DESCRIPTION OF THE TASK: Retype everything in the listing, leaving each line exactly as it is.

DATA SHOWN:
* begin *
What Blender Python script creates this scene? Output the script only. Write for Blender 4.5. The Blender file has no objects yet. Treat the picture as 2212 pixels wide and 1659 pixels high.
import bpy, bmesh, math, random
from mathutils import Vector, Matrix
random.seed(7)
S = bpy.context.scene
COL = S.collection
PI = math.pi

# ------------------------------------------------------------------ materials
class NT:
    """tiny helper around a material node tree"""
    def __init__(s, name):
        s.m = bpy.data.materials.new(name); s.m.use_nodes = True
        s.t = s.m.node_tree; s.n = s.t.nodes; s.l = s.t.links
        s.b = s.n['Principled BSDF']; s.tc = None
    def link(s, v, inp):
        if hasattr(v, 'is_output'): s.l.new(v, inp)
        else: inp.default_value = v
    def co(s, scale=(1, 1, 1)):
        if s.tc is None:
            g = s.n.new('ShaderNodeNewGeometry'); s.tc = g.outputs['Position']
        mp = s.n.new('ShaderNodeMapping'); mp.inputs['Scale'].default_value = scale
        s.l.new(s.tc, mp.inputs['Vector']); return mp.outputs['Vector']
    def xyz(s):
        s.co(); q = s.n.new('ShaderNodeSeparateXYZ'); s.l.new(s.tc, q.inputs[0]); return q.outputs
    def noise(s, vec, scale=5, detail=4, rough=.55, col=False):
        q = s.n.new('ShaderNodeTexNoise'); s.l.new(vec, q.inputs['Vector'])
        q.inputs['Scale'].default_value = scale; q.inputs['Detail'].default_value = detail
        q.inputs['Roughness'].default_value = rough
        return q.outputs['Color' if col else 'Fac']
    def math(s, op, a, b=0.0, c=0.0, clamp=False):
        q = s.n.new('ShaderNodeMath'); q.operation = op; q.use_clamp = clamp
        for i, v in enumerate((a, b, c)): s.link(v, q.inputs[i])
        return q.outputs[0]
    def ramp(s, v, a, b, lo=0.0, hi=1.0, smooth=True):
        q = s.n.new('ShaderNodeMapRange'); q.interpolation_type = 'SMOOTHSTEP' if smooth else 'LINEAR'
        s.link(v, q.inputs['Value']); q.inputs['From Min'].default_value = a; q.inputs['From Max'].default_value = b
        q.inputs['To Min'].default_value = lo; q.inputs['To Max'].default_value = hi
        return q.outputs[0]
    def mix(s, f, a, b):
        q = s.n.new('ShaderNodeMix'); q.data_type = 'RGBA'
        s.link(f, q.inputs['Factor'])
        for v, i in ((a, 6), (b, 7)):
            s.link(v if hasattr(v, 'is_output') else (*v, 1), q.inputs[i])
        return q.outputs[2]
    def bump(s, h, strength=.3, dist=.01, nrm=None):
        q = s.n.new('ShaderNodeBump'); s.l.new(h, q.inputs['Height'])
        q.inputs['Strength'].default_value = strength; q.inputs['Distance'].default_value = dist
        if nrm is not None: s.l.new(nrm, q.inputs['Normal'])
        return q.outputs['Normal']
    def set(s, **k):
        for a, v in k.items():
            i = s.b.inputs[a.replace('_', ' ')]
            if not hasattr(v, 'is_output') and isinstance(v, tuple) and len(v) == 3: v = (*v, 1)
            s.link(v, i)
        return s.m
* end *
COMPLETE RESPONSE:
What Blender Python script creates this scene? Output the script only. Write for Blender 4.5. The Blender file has no objects yet. Treat the picture as 2212 pixels wide and 1659 pixels high.
import bpy, bmesh, math, random
from mathutils import Vector, Matrix
random.seed(7)
S = bpy.context.scene
COL = S.collection
PI = math.pi

# ------------------------------------------------------------------ materials
class NT:
    """tiny helper around a material node tree"""
    def __init__(s, name):
        s.m = bpy.data.materials.new(name); s.m.use_nodes = True
        s.t = s.m.node_tree; s.n = s.t.nodes; s.l = s.t.links
        s.b = s.n['Principled BSDF']; s.tc = None
    def link(s, v, inp):
        if hasattr(v, 'is_output'): s.l.new(v, inp)
        else: inp.default_value = v
    def co(s, scale=(1, 1, 1)):
        if s.tc is None:
            g = s.n.new('ShaderNodeNewGeometry'); s.tc = g.outputs['Position']
        mp = s.n.new('ShaderNodeMapping'); mp.inputs['Scale'].default_value = scale
        s.l.new(s.tc, mp.inputs['Vector']); return mp.outputs['Vector']
    def xyz(s):
        s.co(); q = s.n.new('ShaderNodeSeparateXYZ'); s.l.new(s.tc, q.inputs[0]); return q.outputs
    def noise(s, vec, scale=5, detail=4, rough=.55, col=False):
        q = s.n.new('ShaderNodeTexNoise'); s.l.new(vec, q.inputs['Vector'])
        q.inputs['Scale'].default_value = scale; q.inputs['Detail'].default_value = detail
        q.inputs['Roughness'].default_value = rough
        return q.outputs['Color' if col else 'Fac']
    def math(s, op, a, b=0.0, c=0.0, clamp=False):
        q = s.n.new('ShaderNodeMath'); q.operation = op; q.use_clamp = clamp
        for i, v in enumerate((a, b, c)): s.link(v, q.inputs[i])
        return q.outputs[0]
    def ramp(s, v, a, b, lo=0.0, hi=1.0, smooth=True):
        q = s.n.new('ShaderNodeMapRange'); q.interpolation_type = 'SMOOTHSTEP' if smooth else 'LINEAR'
        s.link(v, q.inputs['Value']); q.inputs['From Min'].default_value = a; q.inputs['From Max'].default_value = b
        q.inputs['To Min'].default_value = lo; q.inputs['To Max'].default_value = hi
        return q.outputs[0]
    def mix(s, f, a, b):
        q = s.n.new('ShaderNodeMix'); q.data_type = 'RGBA'
        s.link(f, q.inputs['Factor'])
        for v, i in ((a, 6), (b, 7)):
            s.link(v if hasattr(v, 'is_output') else (*v, 1), q.inputs[i])
        return q.outputs[2]
    def bump(s, h, strength=.3, dist=.01, nrm=None):
        q = s.n.new('ShaderNodeBump'); s.l.new(h, q.inputs['Height'])
        q.inputs['Strength'].default_value = strength; q.inputs['Distance'].default_value = dist
        if nrm is not None: s.l.new(nrm, q.inputs['Normal'])
        return q.outputs['Normal']
    def set(s, **k):
        for a, v in k.items():
            i = s.b.inputs[a.replace('_', ' ')]
            if not hasattr(v, 'is_output') and isinstance(v, tuple) and len(v) == 3: v = (*v, 1)
            s.link(v, i)
        return s.m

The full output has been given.